Is Microsoft listening?

Microsoft is running a major blog all about the Windows 8 development process at http://blogs.msdn.com/b/b8/ and it is getting a flood of responses from developers and other interested parties. Even better, they seem to be listening to the feedback and, to my surprise, acting on it. Why am I surprised? Well, Microsoft has traditionally been really rather inward looking when it comes to the development process. I know it routinely trots out the line that it listens to its customers, prioritises key features and so forth.
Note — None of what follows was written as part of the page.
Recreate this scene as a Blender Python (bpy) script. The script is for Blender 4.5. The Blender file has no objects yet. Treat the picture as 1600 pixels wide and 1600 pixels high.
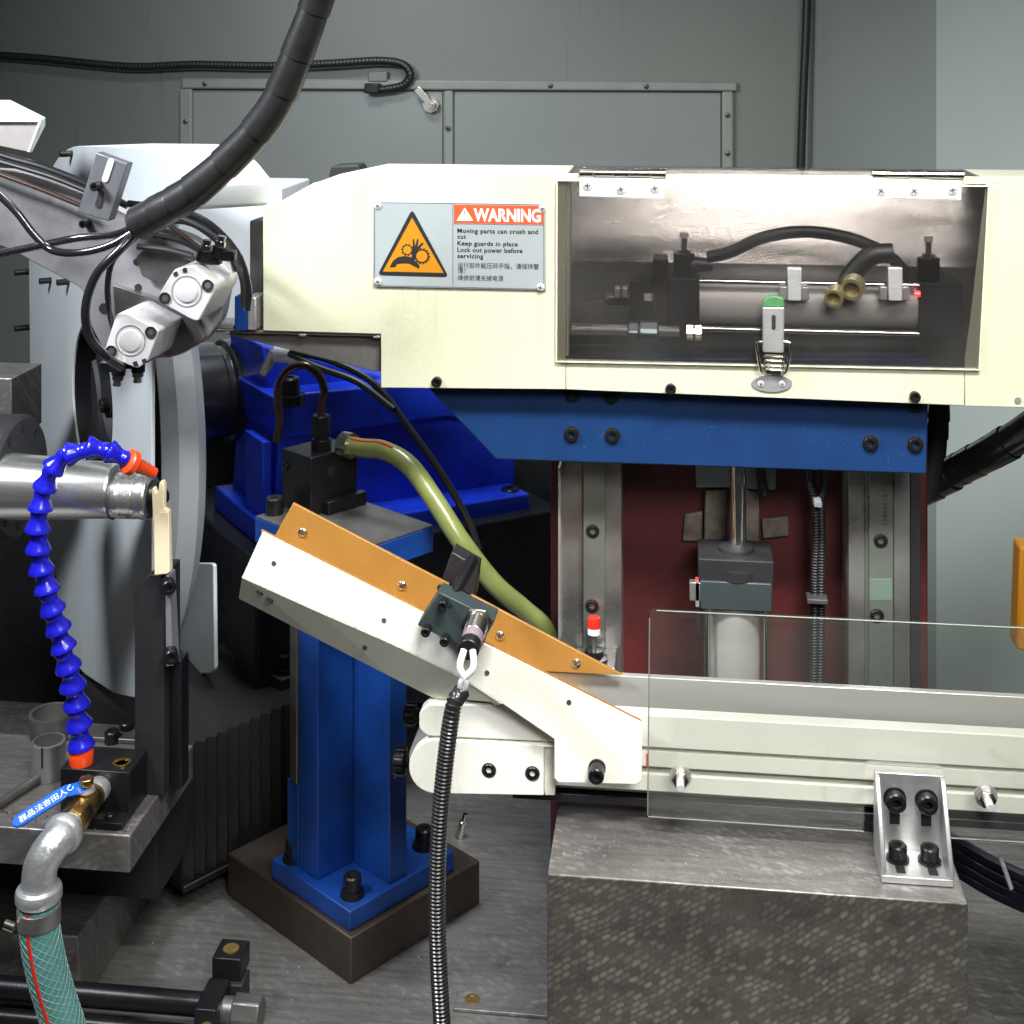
import bpy, bmesh, math, random
from mathutils import Vector as V, Matrix
random.seed(7)
R = math.radians
scn = bpy.context.scene
col = scn.collection

# ------------------------------------------------------------------ camera
F = 2150.0            # focal length in photo pixels (photo 1600 px wide)
YH = 80.0             # row of the eye level
YAW = math.atan(255.0 / F)
H = 1.45              # eye height
CAM = V((0, 0, H))
cd = bpy.data.cameras.new('camera'); cam = bpy.data.objects.new('camera', cd); col.objects.link(cam)
cam.location = CAM; cam.rotation_euler = (R(90), 0, YAW)
cd.sensor_width = 36; cd.lens = 36 * F / 1600; cd.shift_y = -(800 - YH) / 1600
cd.clip_start = .02; cd.clip_end = 60
scn.camera = cam

# ------------------------------------------------------------------ pixel to place
cy_, sy_ = math.cos(YAW), math.sin(YAW)
def ray(px, py):
    a = (px - 800) / F; b = (YH - py) / F
    return V((-sy_ + a * cy_, cy_ + a * sy_, b))
def at(px, py, Y):
    d = ray(px, py); return CAM + d * (Y / d.y)
def on(px, py, P, n):
    d = ray(px, py); return CAM + d * ((V(P) - CAM).dot(n) / d.dot(n))
def onz(px, py, z):
    d = ray(px, py); return CAM + d * ((z - H) / d.z)
def s(Y): return Y / F * 1.0       # metres per photo pixel at depth Y (close enough)
X = V((1, 0, 0)); Yv = V((0, 1, 0)); Z = V((0, 0, 1))

# ------------------------------------------------------------------ world and lamps
w = bpy.data.worlds.new('World'); scn.world = w; w.use_nodes = True
bg = w.node_tree.nodes['Background']; bg.inputs[0].default_value = (.62, .68, .72, 1); bg.inputs[1].default_value = .035
def area(name, loc, target, sx, sy, power, colr=(1, 1, 1), spread=180):
    l = bpy.data.lights.new(name, 'AREA'); l.shape = 'RECTANGLE'; l.size = sx; l.size_y = sy; l.energy = power; l.color = colr; l.spread = R(spread)
    o = bpy.data.objects.new(name, l); col.objects.link(o); o.location = loc
    o.rotation_euler = (V(target) - V(loc)).to_track_quat('-Z', 'Y').to_euler()
    return o
area('work_lamp_front', (.17, .44, H + .58), (.04, 1.08, H - .38), .42, .14, 7.4, (1, .985, .93), 84)
area('front_fill', (.35, -.15, H + .45), (.05, 1.1, H - .42), .5, .3, 3.2, (1, .98, .94), 75)  # added fill light from the front, out of view
area('work_lamp_side', (-.76, .62, H + .34), (-.40, 1.16, H - .16), .24, .12, 7.6, (.92, .96, 1), 110)
area('work_lamp_rear', (-.30, 1.32, H + .50), (-.24, 1.36, H - .4), .36, .10, 4.6, (.88, .94, 1), 120)
area('wall_fill', (-.50, 1.60, H + .42), tuple(at(560, 210, 2.15)), .16, .06, 1.25, (.92, .95, 1), 120)  # added unseen light: pool on the access panel and bounce on the wall
vs = scn.view_settings
vs.view_transform = 'Standard'; vs.look = 'None'; vs.exposure = -0.42; vs.gamma = 1; vs.use_curve_mapping = False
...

But the reality is that much of that is simply validating what it was going to do anyway.

Windows 8 Start menu Screenshot
Looks like Microsoft might actually be listening to what its users want of Windows 8.

Nevertheless, it is somewhat fascinating to see how they are modifying and changing the user experience, especially for the Metro part of the desktop. It might be pertinent to ask that this is happening really rather late in the day. If Microsoft is aiming to deliver a feature-complete Beta in January, followed by something around April, with completion fairly soon after that, then the clock is ticking at a quite furious rate. That said, I would far rather Microsoft use every second up till its internal lock-down deadlines to make improvements rather than stick its head in the sand and pretend its customers don’t exist. A number of other well-known software companies could benefit from taking such a pro-actively open development process, even if some of it is inevitably marketing spin.